Reader-Writer Locking Within Transactions
It is commonplace to read-acquire reader-writer locks while holding
other locks, which just works,
at least as long as the usual well-known software-engineering techniques
are employed to avoid deadlock.
Read-acquiring reader-writer locks from within RCU read-side critical
sections also works, and doing so eases deadlock concerns because
RCU read-side primitives cannot participated in lock-based deadlock cycles.
But what happens when you attempt to read-acquire a reader-writer lock from
within a transaction?
Unfortunately, the straightforward approach to read-acquiring the
traditional counter-based
reader-writer lock within a transaction defeats the purpose of
the reader-writer lock.
To see this, consider a pair of transactions concurrently attempting
to read-acquire the same reader-writer lock.
Because read-acquisition involves modifying the reader-writer lock's
data structures, a conflict will result, which will roll back
one of the two transactions.
This behavior is completely inconsistent with the reader-writer lock's
goal of allowing concurrent readers.
Here are some options available to TM:
- Use per-CPU or per-thread reader-writer locking,
which allows a given CPU (or thread, respectively) to manipulate
only local data when read-acquiring the lock.

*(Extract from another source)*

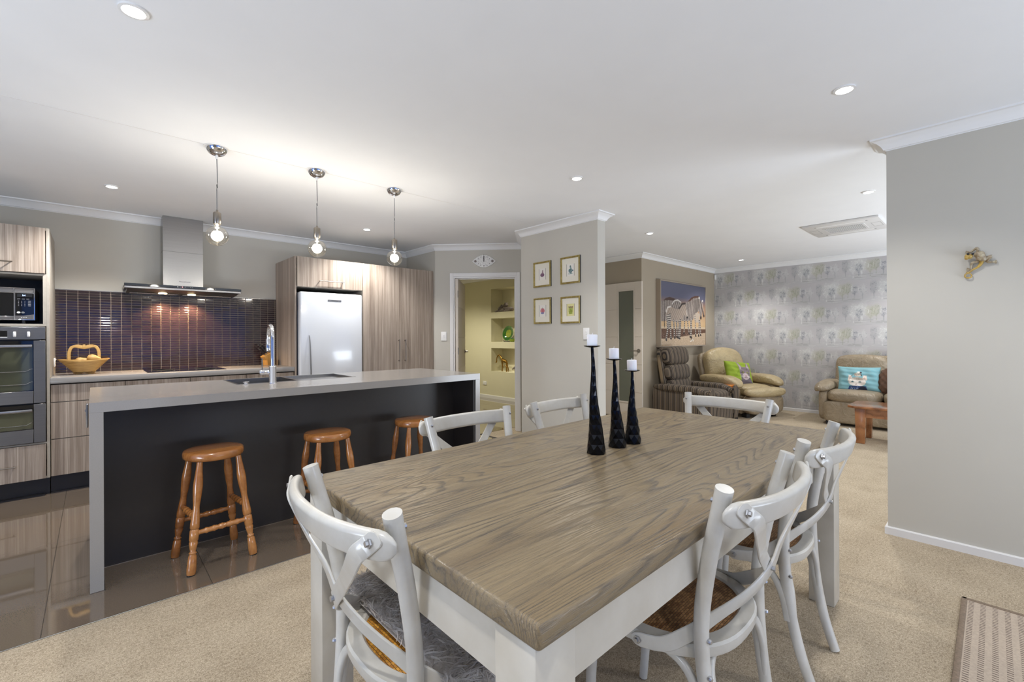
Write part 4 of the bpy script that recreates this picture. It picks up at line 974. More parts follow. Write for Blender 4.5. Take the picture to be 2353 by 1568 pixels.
# ------------------------------------------------------------------ cross-back chairs
def seat_outline(y0=-.243, y1=.214, w=.236, n=56, inset=0):
    out = []
    for k in range(n):
        a = 2*pi*k/n; e = 2/2.55; cx = abs(math.cos(a))**e*math.copysign(1, math.cos(a)); sy = abs(math.sin(a))**e*math.copysign(1, math.sin(a))
        y = (y0+y1)/2+(y1-y0)/2*sy; x = w*cx*(1+.05*sy)
        out.append((x*(1-inset/w), (y0+y1)/2+(y-(y0+y1)/2)*(1-inset/((y1-y0)/2))))
    return out
def make_chair(label, loc, rz, weave='rattan'):
    t = thing('dining_chair', label, 'chair', loc, rz, 'cross-back dining chairs')
    o = seat_outline(); i_ = seat_outline(inset=.041); i2 = seat_outline(inset=.035)
    b = B(); rings = []
    for pts, z in ((i2, .420), (o, .420), (seat_outline(inset=-.003), .427), (seat_outline(inset=-.003), .447), (seat_outline(inset=.002), .453), (i2, .4545), (i_, .449), (i_, .420)):
        rings.append([b.verts.new((x, y, z)) for x, y in pts])
    ring_stitch(b, rings+[rings[0]], True, False); bmesh.ops.remove_doubles(b, verts=b.verts, dist=.0001); part('seat_frame', b, 'chairwhite', t, 35, False)
    b = B(); n = 56; ctr = (0, -.0115)
    rg = []
    for f in (1, .985, .95, .88, .75, .55, .3, .08):
        dz = .448+.012*(1-f**3)
        rg.append([b.verts.new((ctr[0]+(x-ctr[0])*f, ctr[1]+(y-ctr[1])*f, dz)) for x, y in i_])
    ring_stitch(b, rg, True, False); b.faces.new(rg[-1]); part('woven_seat', b, weave, t, True, False)
    for s in (-1, 1):
        pth = smoothpath([(s*.158, -.290, .003), (s*.166, -.252, .12), (s*.178, -.222, .27), (s*.190, -.207, .43), (s*.197, -.208, .55), (s*.208, -.232, .70), (s*.223, -.262, .82), (s*.231, -.278, .885)], 5)
        b = B(); tube(b, pth, [.0165+.004*k/(len(pth)-1) for k in range(len(pth))], 14, (0, 1, 0)); rl = part('rear_leg', b, 'chairwhite', t, 45, False)
        for bz, by in ((.49, -.2075), (.40, -.209)):
            b = B(); q = Vector((s*.19, by, bz)); mm, L = along(q, q+Vector((s*.3, -1, 0)).normalized()*.0255); lathe(b, [(0, 0), (.0065, 0), (.0065, L-.004), (.004, L), (0, L)], 8, mat=mm); part('bolt', b, 'bolt', rl, 30, False)
        b = B(); tube(b, smoothpath([(s*.168, .135, .42), (s*.166, .150, .25), (s*.160, .168, .003)], 5), [.0185-.0045*k/10 for k in range(11)], 14, (0, 1, 0)); part('front_leg', b, 'chairwhite', t, 45, False)
    # bowed top rail
    b = B(); pts = []; sc = []
    for k in range(29):
        u = -1+2*k/28; u = math.copysign(1-(1-abs(u))**1.35, u) if abs(u) > 0 else 0; x = .268*u; y = -.357+.068*abs(u)**2.4; pts.append((x, y, .832)); sc.append(max(.30, math.sqrt(max(0, 1-((abs(u)-.87)/.13)**2))) if abs(u) > .87 else 1)
    sweep(b, pts, rrect(.024, .066, .0112, 4), (0, -.25, 1), sc); part('top_rail', b, 'chairwhite', t, 60, False)
    for s in (-1, 1):
        b = B(); q = Vector((s*.229, -.266, .852)); mm, L = along(q, q+Vector((s*.05, 1, 0)).normalized()*.022); lathe(b, [(0, 0), (.006, 0), (.006, L-.003), (0, L)], 10, mat=mm); part('bolt', b, 'bolt', t, 30, False)
        # cross straps: rail end -> crossing -> past the opposite post -> seat side
        yo = -.002 if s > 0 else .006
        pth = smoothpath([(s*.249, -.318, .858), (s*.226, -.330, .835), (s*.20, -.340, .811), (s*.135, -.326+yo*.5, .749), (s*.06, -.308+yo, .685), (0, -.300+yo, .63), (-s*.07, -.270+yo, .577), (-s*.145, -.215, .522), (-s*.192, -.172, .482), (-s*.226, -.118, .446), (-s*.243, -.040, .434)], 6)
        b = B(); ups = []
        P = [Vector(p) for p in pth]
        for k, p in enumerate(P):
            f = k/(len(P)-1); nrm = Vector((p.x*2.3, -1, -.1)).normalized().lerp(Vector((-s, -.12, 0)), max(0, min(1, (f-.66)/.2))).normalized(); ups.append(nrm)
        sweep(b, P, rrect(.038, .0065, .002, 1), ups=ups, scales=[(.45 if k in (0, len(P)-1) else .85 if k in (1, len(P)-2) else 1) for k in range(len(P))]); cb = part('cross_strap', b, 'chairwhite', t, 45, False)
        for q, d in ((Vector((s*.234, -.328, .843)), Vector((0, -1, 0))), (Vector((-s*.244, -.056, .435)), Vector((-s, 0, 0)))):
            b = B(); mm, L = along(q, q+d*.009); lathe(b, [(0, 0), (.0105, 0), (.0105, .003), (.0062, .0035), (.0062, L), (0, L)], 6, mat=mm); part('bolt', b, 'bolt', cb, 30, False)
    b = B(); q = Vector((0, -.300, .63)); mm, L = along(q, q+Vector((0, -.013, 0))); lathe(b, [(0, 0), (.0065, 0), (.0065, L), (0, L)], 8, mat=mm); part('bolt', b, 'bolt', t, 30, False)
    # bentwood hoops under the seat
    for pts in ([(-.170, -.232, .23), (-.168, -.225, .33), (-.135, -.205, .402), (0, -.185, .412), (.135, -.205, .402), (.168, -.225, .33), (.170, -.232, .23)],
                [(-.150, .166, .25), (-.150, .155, .34), (-.115, .135, .402), (0, .12, .412), (.115, .135, .402), (.150, .155, .34), (.150, .166, .25)]):
        b = B(); sweep(b, smoothpath(pts, 6), rrect(.024, .016, .006, 2), (0, 1, 0)); part('hoop_brace', b, 'chairwhite', t, 50, False)
    for s in (-1, 1):
        b = B(); sweep(b, smoothpath([(s*.186, .150, .25), (s*.184, .138, .34), (s*.180, .095, .402), (s*.176, -.02, .412), (s*.188, -.145, .402), (s*.192, -.196, .34), (s*.186, -.216, .24)], 6), rrect(.024, .016, .006, 2), (1, 0, 0)); part('hoop_brace', b, 'chairwhite', t, 50, False)
    return t
def chair_at(cx, cy, rz, label, src=None, weave='rattan'):
    return make_chair(label, (cx, cy, 0), rz, weave) if src is None else dup(src, (cx, cy, 0), rz, label)
cE = chair_at(1.292, .702, 0, 'white cross-back chair in the foreground right, pushed under the long side nearest us')
chair_at(1.955, .715, .02, 'white cross-back chair beside the far right table leg', cE)
chair_at(1.300, 1.410, pi, 'white cross-back chair across the table in front of the island end', cE)
chair_at(1.965, 1.415, pi+.06, 'white cross-back chair across the table under the vegetable pictures', cE)
chair_at(2.425, 1.067, pi/2, 'white cross-back chair at the far head of the table facing us', cE)
chair_at(.712, 1.050, -pi/2, 'white cross-back chair at the near head of the table with a golden woven seat', None, 'rattan2')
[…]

This would avoid the conflict between the two transactions
concurrently read-acquiring the lock, permitting both to
proceed, as intended.
Unfortunately, (1) the write-acquisition overhead of per-CPU/thread
locking can be extremely high, (2) the memory overhead of
per-CPU/thread locking can be prohibitive, and (3) this
transformation is available only when you have access to the
source code in question.
- Use TM only “in the small” when introducing TM
to lock-based programs, thereby avoiding read-acquiring
reader-writer locks from within transactions.

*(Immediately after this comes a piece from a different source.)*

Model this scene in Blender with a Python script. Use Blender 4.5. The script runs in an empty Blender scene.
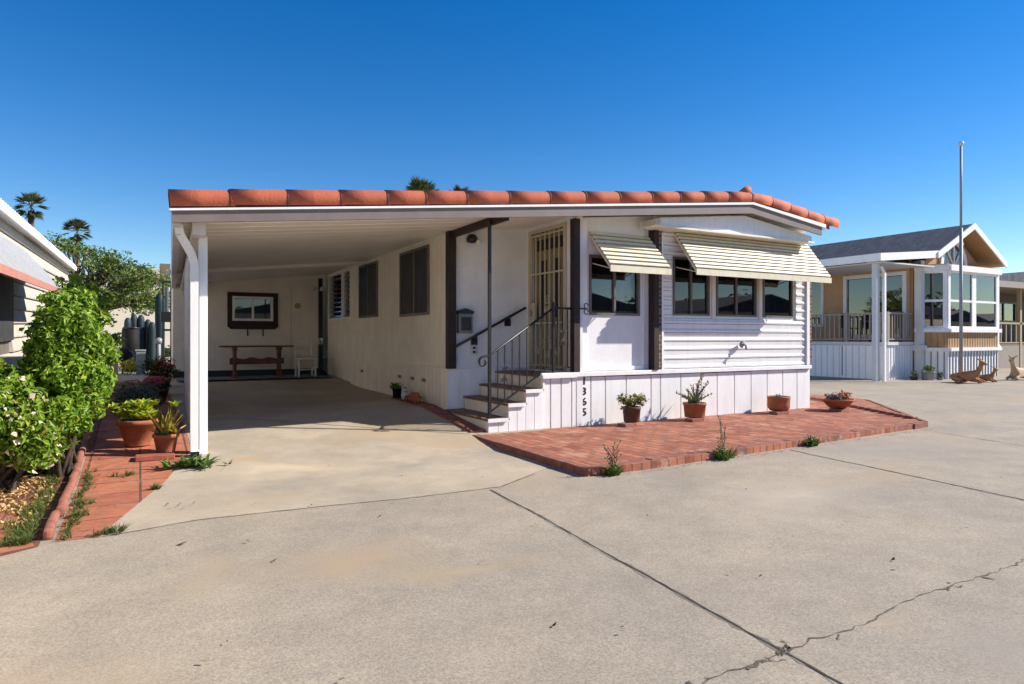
import bpy, bmesh, math, random
from mathutils import Vector, Matrix, noise
R = math.radians
scene = bpy.context.scene
col = scene.collection
random.seed(7)

# ------------------------------------------------------------------ survey helpers (metres; camera foot = origin, X along house fronts, Y into the lot)
CF, HZ, CH = 662.0, 338.0, 1.2
YAW = math.atan((512 - 140) / CF)
SN, CS = math.sin(YAW), math.cos(YAW)
def _ray(px, py):
    r = (px - 512) / CF
    return (SN + r * CS, CS - r * SN, -(py - HZ) / CF)
def G(px, py, z=0.0):
    d = _ray(px, py); t = (z - CH) / d[2]; return (d[0] * t, d[1] * t)
def PY(px, py, Y):
    d = _ray(px, py); t = Y / d[1]; return (d[0] * t, CH + d[2] * t)
def PX(px, py, X):
    d = _ray(px, py); t = X / d[0]; return (d[1] * t, CH + d[2] * t)

ROAD = -0.07
BREAKS = [(6.6, ROAD), (9.2, 0.18), (13.0, 0.20), (15.6, 0.33)]
def gz(x, y):
    if y <= 6.6: r = ROAD
    elif y >= 15.6: r = 0.33
    else:
        for (a, za), (b, zb) in zip(BREAKS, BREAKS[1:]):
            if a <= y <= b:
                r = za + (zb - za) * (y - a) / (b - a); break
    w = 1.0 if x < 4.6 else max(0.0, 1 - (x - 4.6) / 4.0)
    return ROAD + (r - ROAD) * w

# ------------------------------------------------------------------ object helpers
def tag(o, label=None, cat=None, group=None, kind=None):
    if label: o['label'] = label
    if cat: o['category'] = cat
    if group: o['group'] = group
    if kind: o['kind'] = kind
    return o
def thing(name, label, cat, loc=(0, 0, 0), rz=0.0, group=None):
    o = bpy.data.objects.new(name, None); col.objects.link(o)
    o.location = loc; o.rotation_euler = (0, 0, rz); o.empty_display_size = 0.2
    return tag(o, label, cat, group)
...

- Set aside locking-based legacy systems entirely, re-implementing
everything in terms of transactions.
This approach has no shortage of advocates, but this requires that
all the issues described in this series be resolved.
During the time it takes to resolve these issues, competing
synchronization mechanisms will of course also have the opportunity to
improve.
- Use TM strictly as an optimization in lock-based systems,
as was done by the
TxLinux group.
This approach seems sound, but leaves the locking design constraints
(such as the need to avoid deadlock) firmly in place.
Furthermore, this approach can result in unnecessary transaction
rollbacks when multiple transactions attempt to read-acquire
the same lock.
There might well be other non-obvious issues surrounding combining
TM with reader-writer locking, as there in fact were with exclusive locking.